14 March 2021

Central African Republic: The second round of parliamentary elections is being held today in 118 of the 140 constituencies. In 69, voting had not been possible in December, in 49 no candidate obtained the majority in the first round. According to the authorities, security has much improved since the first round.
BBC Africa Latest Updates 14 March 2021. 9:21

Kenya/Somalia/sea border: Kenya won’t participate in Monday’s hearing before the International Court of Justice. It accuses the court of being biased. At issue: a triangle of 160,000km2 that is thought to be rich in oil and gas. “Somalia brought the case in 2014, saying the maritime frontier should follow on in the same direction as the land border”, Kenya thinks it should go straight east from the point where the two countries meet on the coast.

South Africa: Private security undermines the state’s authority. “There are over three private security guards for every one public police officer.” “Even the state itself employs private security officers, hiring private guards to patrol the outside of police precincts and to carry out unseemly land evictions.” “Extrajudicial policing” is just one example of the privatization of traditionally state-sponsored services/duties (another is education) in the face of the dearth of public services.

13 March 2021

“The Moral Economy of Elections in Africa”: This is the title of a book that Cambridge University Press has just published (https://doi.org/10.1017/9781108265126). According to the three authors’ research in Ghana, Kenya and Uganda over four years, there are “two broad registers of virtue: one patrimonial and the other civic.” “(T)he first is civic, and emphasises meritocracy and follow(s) the official rules of the democratic game, while the second is patrimonial, and emphasises the distinctive bond between an individual and their own - often ethnic - community.”
“The patrimonial register stresses the importance of an engagement between patron and client that is reciprocal, even if very hierarchical and inequitable. It is rooted in a sense of common identity such as ethnicity and kinship.”
The authors’ research showed that “voters were fairly supportive of candidates handing out ‘something small’ as part of a broader set of activities designed to assist the community. In this context, the gift was seen as a legitimate part of an ongoing patrimonial relationship.” And the authors warn that if the patrimonial strand of the “economy of elections” was removed, this could do more harm than good by reducing voter engagement with democracy/voter turnout at elections.

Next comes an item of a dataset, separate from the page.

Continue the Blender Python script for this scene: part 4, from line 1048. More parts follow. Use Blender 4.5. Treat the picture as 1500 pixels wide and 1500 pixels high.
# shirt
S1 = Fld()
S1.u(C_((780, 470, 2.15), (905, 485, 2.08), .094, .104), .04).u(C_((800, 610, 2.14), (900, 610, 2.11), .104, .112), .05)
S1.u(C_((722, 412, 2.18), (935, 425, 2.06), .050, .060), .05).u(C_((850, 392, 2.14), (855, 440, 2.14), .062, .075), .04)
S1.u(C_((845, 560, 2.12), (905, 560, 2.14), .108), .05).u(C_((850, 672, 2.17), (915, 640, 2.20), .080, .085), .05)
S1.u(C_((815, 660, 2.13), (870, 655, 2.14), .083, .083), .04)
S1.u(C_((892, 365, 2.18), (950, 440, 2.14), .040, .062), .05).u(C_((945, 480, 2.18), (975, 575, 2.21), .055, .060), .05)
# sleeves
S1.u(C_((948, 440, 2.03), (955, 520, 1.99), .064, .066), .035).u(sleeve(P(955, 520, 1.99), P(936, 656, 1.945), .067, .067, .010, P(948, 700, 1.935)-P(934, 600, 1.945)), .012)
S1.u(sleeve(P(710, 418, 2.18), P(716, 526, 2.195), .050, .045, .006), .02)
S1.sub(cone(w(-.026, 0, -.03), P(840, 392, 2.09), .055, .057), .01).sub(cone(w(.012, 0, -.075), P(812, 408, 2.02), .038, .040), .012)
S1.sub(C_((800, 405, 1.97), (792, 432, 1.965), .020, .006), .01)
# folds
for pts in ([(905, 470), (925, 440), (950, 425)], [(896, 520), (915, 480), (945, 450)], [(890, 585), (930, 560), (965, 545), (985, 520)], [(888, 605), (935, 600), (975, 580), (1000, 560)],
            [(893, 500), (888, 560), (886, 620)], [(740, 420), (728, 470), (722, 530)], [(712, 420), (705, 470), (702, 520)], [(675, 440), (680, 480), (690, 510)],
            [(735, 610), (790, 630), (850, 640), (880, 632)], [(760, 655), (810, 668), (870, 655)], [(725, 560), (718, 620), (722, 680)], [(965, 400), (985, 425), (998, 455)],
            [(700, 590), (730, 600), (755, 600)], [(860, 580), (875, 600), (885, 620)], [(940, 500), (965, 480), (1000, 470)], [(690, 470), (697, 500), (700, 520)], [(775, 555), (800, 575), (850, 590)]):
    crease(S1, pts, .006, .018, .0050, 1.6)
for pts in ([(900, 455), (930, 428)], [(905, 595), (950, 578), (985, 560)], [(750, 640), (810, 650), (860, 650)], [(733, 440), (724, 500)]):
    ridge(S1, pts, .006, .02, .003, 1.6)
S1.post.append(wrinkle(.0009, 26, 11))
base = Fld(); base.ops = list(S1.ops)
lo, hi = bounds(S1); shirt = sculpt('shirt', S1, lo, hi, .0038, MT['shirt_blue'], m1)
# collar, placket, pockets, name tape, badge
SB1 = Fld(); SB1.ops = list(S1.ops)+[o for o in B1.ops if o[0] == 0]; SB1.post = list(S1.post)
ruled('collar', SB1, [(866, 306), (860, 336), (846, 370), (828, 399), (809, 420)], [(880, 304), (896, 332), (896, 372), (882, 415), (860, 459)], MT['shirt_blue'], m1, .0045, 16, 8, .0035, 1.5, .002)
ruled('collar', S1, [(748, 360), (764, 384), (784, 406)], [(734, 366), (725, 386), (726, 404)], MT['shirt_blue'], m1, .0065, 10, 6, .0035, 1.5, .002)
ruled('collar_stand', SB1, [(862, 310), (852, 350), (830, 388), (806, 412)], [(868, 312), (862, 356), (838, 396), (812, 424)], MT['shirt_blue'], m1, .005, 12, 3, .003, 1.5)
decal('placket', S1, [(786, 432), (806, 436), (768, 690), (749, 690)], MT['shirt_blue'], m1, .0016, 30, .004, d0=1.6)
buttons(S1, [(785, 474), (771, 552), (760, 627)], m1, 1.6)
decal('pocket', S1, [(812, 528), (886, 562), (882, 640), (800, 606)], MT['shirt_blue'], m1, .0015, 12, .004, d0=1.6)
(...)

Cameroon: At 88, Biya has been in power for 38 years. An article briefly evaluating his reign.
When he first came to power in November 1982, he was seen as “a breath of fresh air” – the country having been ruled by Ahidjo who “was ruthless, authoritative, and vicious. He ruled by intimidation. Under him rivals were hunted down, tortured, killed, or forced into exile.” But he all too soon reverted to his predecessor’s practices. “He packed his administration with people from his ethnic group (…). His policies targeted and undermined groups like Bamilekes, Anglophones and Northerners.” He went to World Bank and the IMF for help that proved ineffective. And “(c)orruption became endemic” and “repeatedly amended the constitution to tighten his grip on power.”
Four years ago, the military’s response to peaceful protests against the marginalisation of English-speaking people, arrests and torture, started the Anglophone that has continues to devastate the anglophone part of the country.
But Biya “remains influential in the African Union, and maintains good relations with France, the US and China.”

Ghana/Indian films: Indian films have been very popular in Ghana since independence and continue to be so, especially in Muslim communities. But only the older Hindi films and recent Indian television series, not the newer Bollywood productions. The reasons for their continued popularity? “One is their melodramatic form. This includes a clear moral universe that reaffirms the importance of community and extended intergenerational families over individuality and consumption.” “There’s also a clear delineation between ‘evil’ and ‘good’, ‘individuality’ and ‘community’, and ‘moral’ and ‘immoral’ practices.”